PROBLEM DESCRIPTION
Copy every line of the following data that includes the string "scene".

COLLECTED MATERIAL
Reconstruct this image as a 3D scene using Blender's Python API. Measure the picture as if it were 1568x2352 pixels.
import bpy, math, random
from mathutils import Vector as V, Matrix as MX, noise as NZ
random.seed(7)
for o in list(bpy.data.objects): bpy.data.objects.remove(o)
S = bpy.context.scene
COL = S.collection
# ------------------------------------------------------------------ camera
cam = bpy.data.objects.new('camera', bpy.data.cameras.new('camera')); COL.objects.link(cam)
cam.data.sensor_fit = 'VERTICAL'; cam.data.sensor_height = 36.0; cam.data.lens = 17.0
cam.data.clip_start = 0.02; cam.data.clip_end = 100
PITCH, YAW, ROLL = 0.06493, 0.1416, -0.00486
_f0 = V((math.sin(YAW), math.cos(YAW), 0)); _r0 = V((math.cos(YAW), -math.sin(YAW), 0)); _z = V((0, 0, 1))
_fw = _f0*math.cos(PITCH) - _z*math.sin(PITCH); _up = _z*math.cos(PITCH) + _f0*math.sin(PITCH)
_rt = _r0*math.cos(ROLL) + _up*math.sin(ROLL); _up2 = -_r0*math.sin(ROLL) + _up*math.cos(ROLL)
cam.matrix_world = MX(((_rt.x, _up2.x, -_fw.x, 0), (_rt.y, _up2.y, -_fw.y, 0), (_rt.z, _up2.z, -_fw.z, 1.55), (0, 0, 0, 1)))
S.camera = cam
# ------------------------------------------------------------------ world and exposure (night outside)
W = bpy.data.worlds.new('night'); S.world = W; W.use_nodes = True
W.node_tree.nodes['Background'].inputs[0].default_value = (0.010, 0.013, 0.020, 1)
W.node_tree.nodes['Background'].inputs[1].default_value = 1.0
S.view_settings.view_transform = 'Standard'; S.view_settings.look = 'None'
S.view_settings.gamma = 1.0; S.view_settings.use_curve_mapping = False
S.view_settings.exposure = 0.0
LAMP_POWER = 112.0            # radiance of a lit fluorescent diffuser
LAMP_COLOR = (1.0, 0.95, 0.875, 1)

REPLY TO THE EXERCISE
Reconstruct this image as a 3D scene using Blender's Python API. Measure the picture as if it were 1568x2352 pixels.
S = bpy.context.scene